3) Wrong product. You can’t sell what the public doesn’t want to buy.

4) Wrong market. What you have may be attractive but the local market can’t afford to buy it.

5) No ‘exit’ strategy. With no thought of the future, the business will founder.

6) No “vision” as to what the business intends to accomplish.

Notice that nowhere once did I say the words “Real Estate”, even though that is the emphasis of this article. A “Real Estate” investment business is just the same as any other business, and can fail for all the same reasons that other businesses fail. The main difference is that when you invest in Real Estate, you tend to risk larger amounts of capital. Also, the Real Estate market contains many factors that you can never control, unlike most ‘normal’ businesses.

What’s the answer?

The most important answer is: a well-crafted business plan. Developing a meaningful business plan is more than just sitting down and describing your product in glowing marketing terms. The act of creating a business plan forces you to think about the various aspects of the business. It also places you in the position of your customer, your banker, your lawyer, your assistants, and yourself as owner/operator.

A well-thought through business plan becomes the roadmap to your business success. It lays out what you plan to accomplish, when you plan to accomplish, what resources you will need to achieve your goal, and a timetable of when you will achieve that goal.

Before you rush over to the computer and begin to hammer out a business plan, you need to do some heavy duty and serious research. Visit your Library and check out some books on preparing a business plan. See what the elements make up a business plan. Then after you’ve digested the information, speak to your Banker. Ask what they want to see in the way of a business plan that will help them fund your new business.

You might want to invest in a copy of a “Business Plan Development” software program that will guide your efforts in creating that plan. Let’s examine these six points.

1. Undercapitalized. As a minimum, you should plan on being able to sustain the business for 12 months, and be able to cover all expenses for that time. You’ll need either up-front capital, or a guaranteed line of credit that you can draw upon during that first 12 month period. Your business plan needs to spell out all of the expenses you’ll incur during that first 12 month initial start-up period. Don’t forget advertizing, property acquisition, living expenses, property maintenance and repairs, property holding costs (if you finance your investment purchase, you have monthly mortgage expenses, utilities, gardening and upkeep, etc. while you fish for tenants).

2. Weak Management. If you’ve never managed a business, you’re in for a rude awakening. Typically, the owner of the business is his/her own worst enemy – you’ll find yourself talking to yourself in the mirror:?Why are you wasting time (shaving/putting on makeup/etc) when you should be out “doing business”?? How do I get clients? How do I get renters? How do I find investors? A strong business plan will help you identify these ‘time traps’, and hopefully, guide you away from them.

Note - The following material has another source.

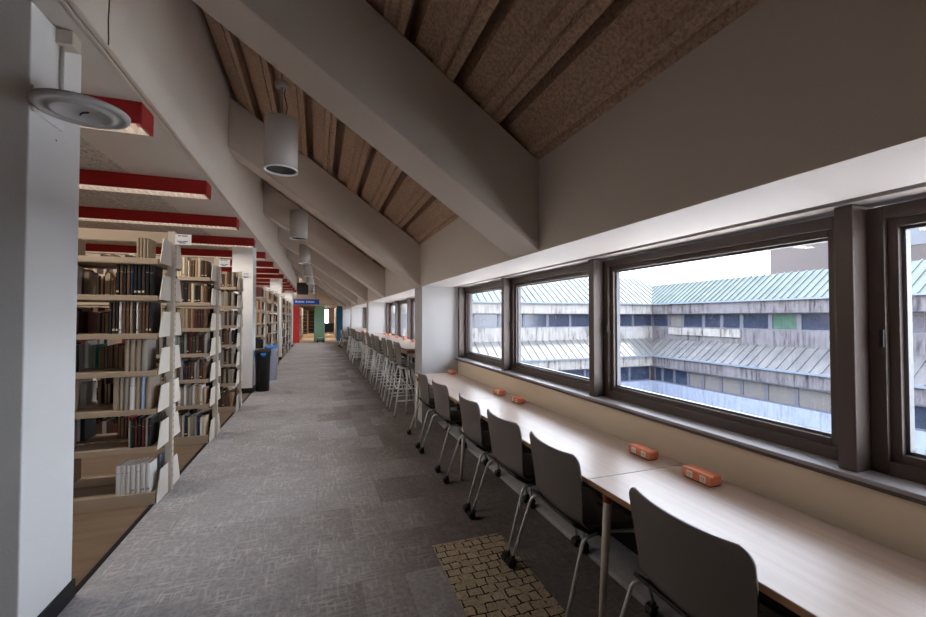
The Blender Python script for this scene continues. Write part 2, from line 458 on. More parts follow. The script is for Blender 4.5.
lf = MB(); lf.prism([(XL,ZC),(XL,deckz(XL)+.2),(XL-.2,deckz(XL)+.2),(XL-.2,ZC+.101),(XL-.01,ZC+.101),(XL-.01,ZC)], 'y', Y0, 26.4)
wl = struct(lf.build('wall_left', M['concrete']), 'pale fascia wall over the left edge of the corridor', 'wall')
cr = MB(); cr.tube([(XL+.0015,2.745+.004*math.sin(i*1.7),3.03+i*.05) for i in range(14)], .0035, 5); cr.build('crack', M['dark'], wl)
tr = MB(); tr.box(XL-.012, XL+.012, Y0, 26.4, ZC-.012, ZC-.0005); tr.box(XL-.05, XL-.03, Y0, 26.4, ZC-.008, ZC-.0005)
struct(tr.build('trim_4', M['trim'], bevel=.003), 'cream double trim along the edge of the lowered ceiling', 'trim')
struct(MB().box(-1.85, XL-.012, Y0, 26.4, ZC, ZC+.1).build('ceiling_edge', M['plainceil']), 'plain plaster band at the edge of the lowered ceiling', 'ceiling')
struct(MB().box(-6.0, -1.85, Y0, 26.4, ZC, ZC+.1).build('ceiling_tiles', M['actile']), 'acoustic tiled ceiling above the bookcases', 'ceiling')
struct(MB().box(-6.2, -6.0, Y0, 46, -.25, 4.6).build('wall_stacks', M['farwall']), 'far wall behind the bookcases', 'wall')
struct(MB().box(-6.2, 2.6, Y0-.2, Y0, -.25, 5).build('wall_back', M['concrete']), 'wall behind the camera', 'wall')
# columns
for i, y in enumerate((-4.44, 2.455, 9.40, 16.30, 23.2)):
    r_ = struct(thing('column', ['column behind the camera', 'near white column with the round shelf', 'second column, behind the black waste bin', 'third column along the bookcases', 'last column before the red end panel'][i], 'column', (0,0,0)))
    MB().box(-1.66, -1.275, y, y+.435, 0, ZC).build('shaft', M['columnwhite'], r_, bevel=.006)
    MB().box(-1.672, -1.263, y-.012, y+.447, 0, .10).build('base_trim', M['blackbase'], r_, bevel=.004)
    if i == 1:
        for (yy, zz, rr) in ((2.56,2.43,.008),(2.68,2.385,.011),(2.665,2.455,.005),(2.57,2.62,.007)):
            MB().cyl((-1.2755,yy,zz), rr, .0012, 14, 'x').build('plaster_patch' if rr > .006 else 'screw_hole', M['card'] if rr > .006 else M['black'], r_)
    if i == 2:
        tag(MB().box(-1.475, -1.435, y-.008, y, 2.10, 2.14).build('wall_plate', M['card'], r_, bevel=.003), 'small white plate')

# ------------------------------------------------------------------ things on the near column
# round shelf dish: horizontal disc on a bracket
t = thing('round_wall_shelf', 'white shallow round shelf bracketed to the near white column', 'wall shelf', (-1.075,2.445,2.535))
d = MB(); d.lathe([(.0005,-.004),(.098,-.004),(.104,-.013),(.118,-.016),(.126,-.007),(.15,-.004),(.158,-.012),(.176,-.010),(.183,.0),(.183,.010),(.172,.014),(.10,.016),(.0005,.016)], (0,0,0), 48)
d.build('dish', M['offwhite'], t)
b = MB(); b.prism([(.02,-.02),(.012,.10),(.045,.108),(.10,.06),(.19,.032),(.26,.02),(.26,-.02)], 'x', -.1995, -.188)
b.prism([(-.19,.0),(-.19,.03),(-.05,.018),(-.05,.012)], 'y', .03, .045)
b.build('bracket', M['card'], t, bevel=.003)
MB().cyl((-.188,.052,.062), .017, .003, 16, 'x').build('bolt_hole', M['black'], t)
s_ = MB(); s_.tube([(-.02,.03,-.008),(.0,.0,-.0095),(.03,-.012,-.008)], .004, 6); s_.build('latch_wire', M['dark'], t)
t = thing('conduit', 'thin grey vertical conduit with a top box on the near column', 'conduit', (-1.275,2.675,2.62))
c = MB(); c.tube([(.012,0,0),(.012,0,.36)], .009, 10); c.build('pipe', M['lightgrey'], t)
c = MB(); c.box(0, .07, -.035, .05, .33, .405); c.build('junction_box', M['trim'], t, bevel=.004)

# ------------------------------------------------------------------ red fluorescent fixtures
red0 = None
LY = [3.49+1.735*k for k in range(0, 13)]
ordn = ['first','second','third','fourth','fifth','sixth','seventh','eighth','ninth','tenth','eleventh','twelfth','thirteenth','fourteenth','fifteenth','sixteenth','seventeenth','eighteenth','nineteenth','twentieth']
for i, y in enumerate(LY):
    k = i
    lab = ('red ceiling light over the bookcases, %s in the row past the near column' % ordn[k]) if k >= 0 else 'red ceiling light behind the camera, number %d' % (-k)
    if red0 is None:
        red0 = thing('ceiling_light', lab, 'ceiling light', (-1.16,y,ZC), 0, 'red ceiling lights above the bookcases')
        L = 3.6
        h = MB(); h.box(-L, 0, -.11, .11, -.03, 0); h.box(-L, 0, -.11, -.098, -.15, -.03); h.box(-L, 0, .098, .11, -.15, -.03)
        h.build('housing', M['red'], red0, bevel=.002)
        MB().box(-.014, .002, -.108, .108, -.149, -.001).build('end_cap', M['red'], red0, bevel=.003)
        MB().box(-L+.02, -.02, -.097, .097, -.075, -.06).build('lens', M['lens'], red0)
        lv = MB()
        for q in range(60): lv.box(-.03-q*.06, -.026-q*.06, -.097, .097, -.148, -.10)
        lv.box(-L+.02, -.02, -.099, -.094, -.152, -.10); lv.box(-L+.02, -.02, .094, .099, -.152, -.10)
        lv.build('louver', M['louver'], red0)
    else:
        dup(red0, (-1.16,y,ZC), 0, lab)
    ld = bpy.data.lights.new('tube_light', 'AREA'); ld.shape = 'RECTANGLE'; ld.size = 3.4; ld.size_y = .17; ld.energy = 20; ld.color = (1,.93,.84)
    lo = bpy.data.objects.new('fluorescent_tube', ld); COL.objects.link(lo); lo.location = (-2.96,y,ZC-.155)

# ------------------------------------------------------------------ pendant cylinders
pend0 = None
for k in range(-2, 7):
    y = 4.05+3.445*k; xp = -.33
    lab = ('grey cylinder pendant lamp, %s hanging under the ribbed ceiling' % ordn[k]) if k >= 0 else 'grey cylinder pendant lamp behind the camera, number %d' % (-k)
    if pend0 is None:
        pend0 = thing('pendant_lamp', lab, 'pendant lamp', (xp,y,2.88), 0, 'cylinder pendant lamps')
        s_ = MB(); r_ = .142
        s_.lathe([(r_-.012,0),(r_,0),(r_,.455),(r_-.01,.465),(.0005,.467),(.0005,.455),(r_-.012,.45),(r_-.012,0)], (0,0,0), 36)
        s_.build('shade', M['lightgrey'], pend0)
        s_ = MB(); s_.lathe([(r_-.013,.012),(r_-.045,.12),(.06,.2),(.0005,.21)], (0,0,0), 30); s_.build('reflector', M['black'], pend0)
        s_ = MB(); s_.lathe([(r_-.002,-.003),(r_+.001,-.003),(r_+.001,.008),(r_-.014,.008),(r_-.014,-.003),(r_-.002,-.003)], (0,0,0), 36); s_.build('rim', M['card'], pend0)
        s_ = MB(); s_.tube([(0,0,.46),(0,0,.95)], .011, 10); s_.build('stem', M['lightgrey'], pend0)
        s_ = MB(); s_.tube([(.03,.02,.46),(.045,.03,.6),(.02,.02,.72),(.03,.01,.76)], .004, 6); s_.build('cord', M['dark'], pend0)
        s_ = MB(); s_.lathe([(.0005,.76),(.055,.76),(.06,.775),(.06,.80),(.05,.815),(.0005,.82)], (0,0,0), 28); s_.build('canopy', M['lightgrey'], pend0)
    else: dup(pend0, (xp,y,2.88), 0, lab)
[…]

3. Wrong Product. Are you trying to flip properties in a falling market? Do you find that you can’t rent a property so that it has a chance of getting a positive cash flow? Are there any takers out there? A well-thought through business plan will minimize the chances of that happening.

4. Wrong Market. An extension of #3 above. After fixing that old place up, you find that it’s now too costly for any one in that area to buy. Your business plan may have been able to flag that one before you started.

5. No Exit Strategy. If you don’t have a roadmap of where you’re going, then you’ll never get to where you want to be. Of course, if you didn’t sit down and decide where you wanted to be in the first place, you’ll surly succeed in getting there! A well-developed business plan will help you lay out Who, What, When, Where, and Why, in addition to How.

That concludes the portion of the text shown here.